Pa. Senate Weighs Bills to Prevent Future Harrisburgs

Two bills intended to improve oversight of municipal bond financings and prevent another Harrisburg-type fiasco will go to the Pennsylvania Senate during the fall session.

The bills, which the Senate’s local government committee advanced, evolved from public hearings last year on the capital city’s accumulation of about $350 million of debt that it cannot pay, mostly tied to financing overruns from an incinerator retrofit project. The city guaranteed the debt.

The original bond issue for the project was $30 million.

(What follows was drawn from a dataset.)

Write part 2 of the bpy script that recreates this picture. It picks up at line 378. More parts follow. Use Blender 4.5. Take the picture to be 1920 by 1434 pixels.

The hearings “brought to light lots of loopholes and creative ways to get around the debt limits and the filing process with DCED,” said Lee Derr, director of the local government committee and counsel in the Harrisburg office of committee chairman John Eichelberger, R-Blair Township.

According to Derr, one bill would empower the state Department of Community and Economic Development to review debt issues by municipalities and authorities earlier in the process and more rigorously.

“The changes in the bill probably wouldn’t affect the 95 percent of the projects where you have your standard water and sewer and you can calculate the fees and you can calculate revenue, but in those projects where questionable technology is involved, or other questionable items, this would empower DECD to request more information,” said Derr.

Barlow Projects Inc. of Colorado, the original lead contractor for the Harrisburg incinerator project, touted its state-of-the-art technology. But according to a forensic audit the Harrisburg Authority public works agency released in January 2012, that technology had never used on such a large scale as Harrisburg’s. Technical problems ensued, leading to cost overruns and continued bond financing.

Harrisburg is now under a state-appointed receiver, retired Air Force General William Lynch, and is negotiating to sell the incinerator to the Lancaster Solid Waste Management Authority.

The Securities and Exchange Commission two months ago charged Harrisburg with securities fraud for lying about its deteriorating finances. Harrisburg settled with the SEC by agreeing to fully disclose financial information in the future. The agreement involved no fines or prison time.

A companion bill would require municipal authorities to limit their use of borrowed money to its originally stated purpose. It is aimed to prevent a Harrisburg-type circumvention of the state debt limit laws in which officials certified that the trash-to-energy project was “self-liquidating,” or sustained by revenues from tipping fees and sales of electricity.

The committee’s Democratic leader, John Blake of Archibald, said the new bills would benefit municipalities throughout Pennsylvania. “They’re for all our cities,” he said.

Separate bills would ban municipalities from engaging in complex derivative transactions known as swaps. According to an aide to state Rob Teplitz, D-Susquehanna Township, the Senate may hold hearings on those bills over the summer.

Teplitz, whose district includes parts of Harrisburg’s county, Dauphin, has filed swap-oriented legislation along with Sen. Mike Folmer, R-Lebanon City.